### DATA LINES

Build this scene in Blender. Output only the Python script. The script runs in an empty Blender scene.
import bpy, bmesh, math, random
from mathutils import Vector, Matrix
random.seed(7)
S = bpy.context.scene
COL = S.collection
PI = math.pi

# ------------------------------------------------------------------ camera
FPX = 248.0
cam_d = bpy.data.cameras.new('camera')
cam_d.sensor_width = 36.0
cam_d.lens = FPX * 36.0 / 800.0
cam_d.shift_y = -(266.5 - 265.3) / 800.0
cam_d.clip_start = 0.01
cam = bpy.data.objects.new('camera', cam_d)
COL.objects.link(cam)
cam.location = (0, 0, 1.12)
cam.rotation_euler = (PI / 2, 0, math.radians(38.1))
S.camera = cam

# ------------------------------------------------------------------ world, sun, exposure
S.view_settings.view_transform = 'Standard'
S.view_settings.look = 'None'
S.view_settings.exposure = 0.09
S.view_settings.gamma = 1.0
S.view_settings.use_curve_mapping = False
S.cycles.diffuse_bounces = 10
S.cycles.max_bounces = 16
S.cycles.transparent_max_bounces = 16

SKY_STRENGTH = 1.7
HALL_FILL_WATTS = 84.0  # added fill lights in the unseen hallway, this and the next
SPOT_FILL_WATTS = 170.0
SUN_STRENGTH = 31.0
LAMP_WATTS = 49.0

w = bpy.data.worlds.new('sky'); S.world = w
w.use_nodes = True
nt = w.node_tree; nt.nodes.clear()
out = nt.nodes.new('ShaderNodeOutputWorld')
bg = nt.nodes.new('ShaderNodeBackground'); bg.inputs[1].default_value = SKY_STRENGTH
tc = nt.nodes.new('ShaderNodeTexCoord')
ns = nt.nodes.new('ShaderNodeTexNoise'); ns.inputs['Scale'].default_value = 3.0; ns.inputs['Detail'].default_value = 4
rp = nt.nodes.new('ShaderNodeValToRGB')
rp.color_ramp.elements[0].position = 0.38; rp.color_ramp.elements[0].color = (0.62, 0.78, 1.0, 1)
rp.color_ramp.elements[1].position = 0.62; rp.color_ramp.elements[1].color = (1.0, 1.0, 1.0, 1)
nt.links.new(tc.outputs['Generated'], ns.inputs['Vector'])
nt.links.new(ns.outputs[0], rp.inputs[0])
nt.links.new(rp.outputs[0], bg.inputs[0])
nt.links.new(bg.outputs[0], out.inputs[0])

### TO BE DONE
Wherever "scene" shows up in a line, copy that line.

### SOLUTION TO THIS EXERCISE
Build this scene in Blender. Output only the Python script. The script runs in an empty Blender scene.
S = bpy.context.scene